Sunday, May 25, 2008

Minutes from Mars

I'm watching and waiting for the Phoenix probe to land on Mars! There are some who argue that the space program shouldn't take precedence over health and education programs here at home. I beg to differ. I think health care and education are extremely important. But I don't see them as incompatible with a robust space program.

Now, there's a big difference between gaining knowledge that is shared, that makes our lives better, and developing weapons in space. The former I'm very much in support of. The latter I only support from a defensive point of view, but I'm well aware that defensive weapons can usually become, all too quickly, offensive ones as well.

If we really provided excellent health care to our citizens and strong educational programs we wouldn't need missiles. Every country on earth would want to join the United States. But that's not "fun" for combat oriented types. They don't want to win by luring others to their point of view. They want to conquer them explicitly.

Whenever I see this question in the Zogby poll, "Do you consider yourself to be mostly a resident of: your city or town, America, or the planet earth?" I always answer planet earth. And I vote that way. I look for who is best not just for our country, but for our planet. Who really understands the urgency of addressing the issues raised by global warming? Who is really suited to cut our carbon levels dramatically?

We're running out resources on this planet. That may seem hard to believe if you drive across the United States, or spots in Europe, or Australia. But what I mean is, we're running out of energy sources to fuel our daily lives. We're running out of fresh water supplies. Some use that as an excuse to talk about population control. I don't want to talk about that. I want to talk about places to which we can eventually expand.

Look. Our little sun is going to die in another few billion years. We need to prepare for that, and it will take us hundreds, if not thousands, of years to reach beyond our solar system.

What's the rush, you might say? I think that exploring othe planets spurs creativity, studies in science and invention, and technologies and products that could help us long before those billions of years are up.

I grew up as a child of the space age. I used to watch, utterly fascinated, as rocket ships took off, and, when I was older, the space shuttle. I drove to the desert one time to catch a shuttle landing. It was like a bizarre fair. All different kinds of people were camped out there - from hippies to retirees, families with children and solo musicians. It was a great experience. When you first see the shuttle, it looks like a little white fly in the sky - it's zigzagging, and looks like it's coming straight down. But within a short few minutes, it's on the ground. It happens so fast it's hard to believe it just popped down from outer space. I just love all of this.
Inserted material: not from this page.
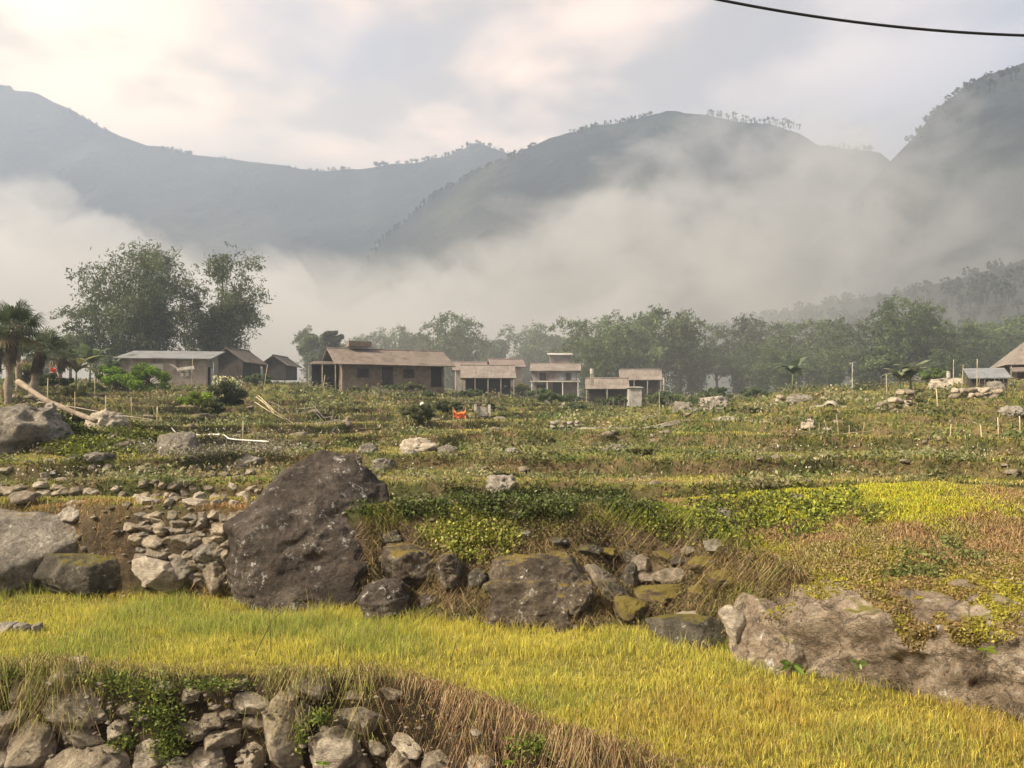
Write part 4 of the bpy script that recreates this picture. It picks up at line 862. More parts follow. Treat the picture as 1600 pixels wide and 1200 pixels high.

So today I'm in hog heaven, camped out on the couch, awaiting touchdown. I've been disappointed in the past - not all probes survive the landing! But NASA learns more each time. I hope all goes well.

Update: Touchdown! A beautiful, safe, soft landing. Now I'm waiting for the first images to arrive. Wooo-the-heck-hoooo!


Blogger JJR said...

I share your enthusiasm, Lisa. I grew up watching COSMOS with my science teacher Dad, and still enjoy the series THE UNIVERSE on History channel.

But I appreciate the more jaundiced views of Tom Lehrer, for example, who saw in the Moon missions a good way for the military-industrial complex to collect better data on how ICBMs work, etc. That military angle will probably never be far from space science & tech.

I would like to see a manned mission to Mars in my lifetime, but the chances are not likely (and I'm only 37). I think the human race itself will go extinct before the sun does. I'm very pessimistic about our long term ability to escape from earth and resettle somewhere else. If we could terraform Mars, that would be fantastic, but I don't know if it would be enough in the long run, but in the short term (of our galactic time scale) it would give humanity a new lease on life.